En fait, dans des domaines tels que l’IA, la Chine est en train de rattraper son retard, car constitue la plus grande base Internet du monde à l’échelle d’un seul pays. Elle dispose donc d’une quantité massive de données – essentielles pour l’apprentissage automatique –, d’une grande culture numérique et d’une volonté très forte de remporter la prochaine course technologique. Concernant l’informatique quantique, la Chine a également réalisé des progrès très rapides en construisant des ordinateurs très puissants capables de résoudre des problèmes complexes. Dans ce domaine, la Chine devance les États-Unis et l’Union européenne en matière de financement public.

Bien entendu, la Chine et les États-Unis restent les deux principales puissances mondiales et les frictions entre elles sont appelées à durer. Nous sommes familiers de ces frictions, souvent liées au commerce et à la concurrence industrielle. Cependant, ce que nous pourrions voir dans les années à venir est plus profond et va au-delà de la simple concurrence sur les marchés. À mesure que la Chine développe sa propre infrastructure technologique dans des domaines tels que l’IA et les communications 6G, nous devrions assister à une bifurcation, ou à un découplage, par rapport aux États-Unis et à l’Europe, qui utilisent des infrastructures et des normes différentes.
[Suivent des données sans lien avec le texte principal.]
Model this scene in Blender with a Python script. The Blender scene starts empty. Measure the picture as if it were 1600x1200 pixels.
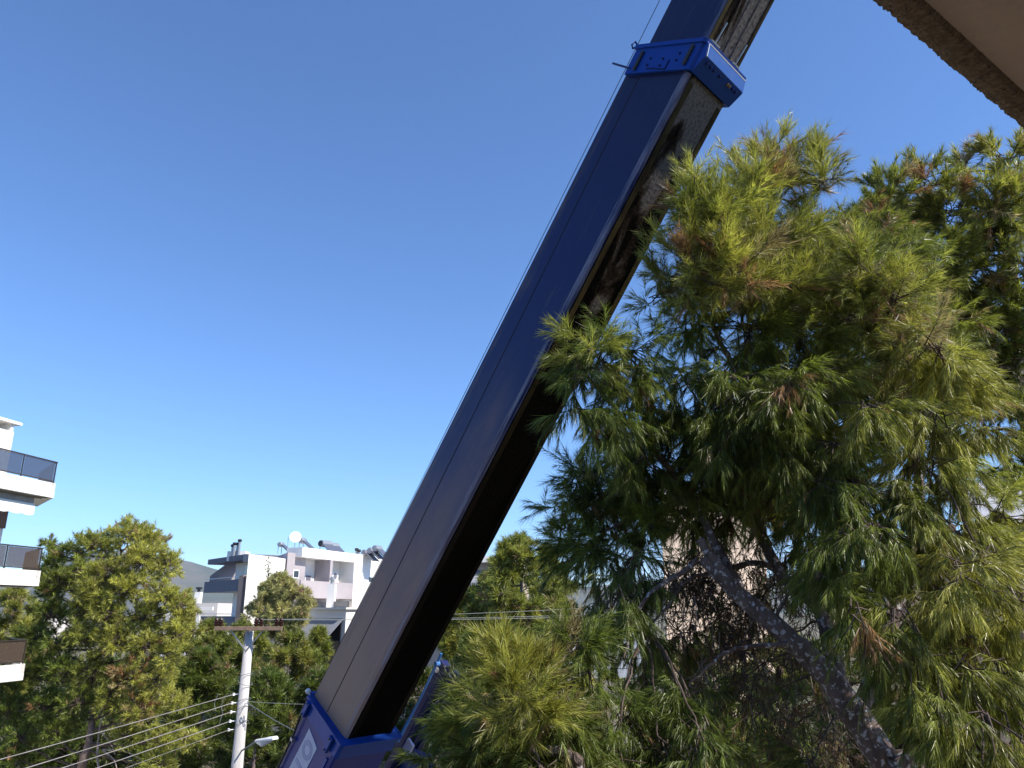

Dans l’éventualité d’une telle bifurcation, ou même si l’effet est moins prononcé mais que nous nous retrouvons néanmoins avec des «hémisphères technologiques» concurrents dans toute une série de domaines d’activité, de nombreuses économies émergentes devront décider de leur avenir. Et compte tenu de l’implication de la Chine dans nombre de ces économies via l’initiative BRI, il n’est pas difficile d’envisager un avenir où la Chine entraînera avec elle de nombreuses puissances économiques émergentes.

Toutefois, le renforcement de la suprématie technologique chinoise aura également pour effet d’obliger les entreprises et les gouvernements occidentaux à trouver de nouvelles façons de travailler avec les entreprises chinoises. Par exemple, celles-ci sont déjà en train de s’imposer comme leaders dans des domaines qui seront importants dans les années et décennies à venir - tels que la 6G, les véhicules électriques et la mobilité connectée - et d’obtenir des brevets cruciaux.

Le projet chinois «Standards 2035» montre que la Chine est en train de devenir un leader technologique et un innovateur. La concurrence sur les normes et l’émergence potentielle d’hémisphères technologiques concurrents engendrent un darwinisme numérique, dans lequel les entreprises cherchent à tirer rapidement parti des technologies émergentes pour acquérir un avantage significatif, voire dominant, dans leurs secteurs respectifs. Ce qui est certain, c’est que le leadership naissant de la Chine dans un nombre croissant de domaines critiques pour l’avenir aura des effets profonds pour les investisseurs et les acteurs du marché.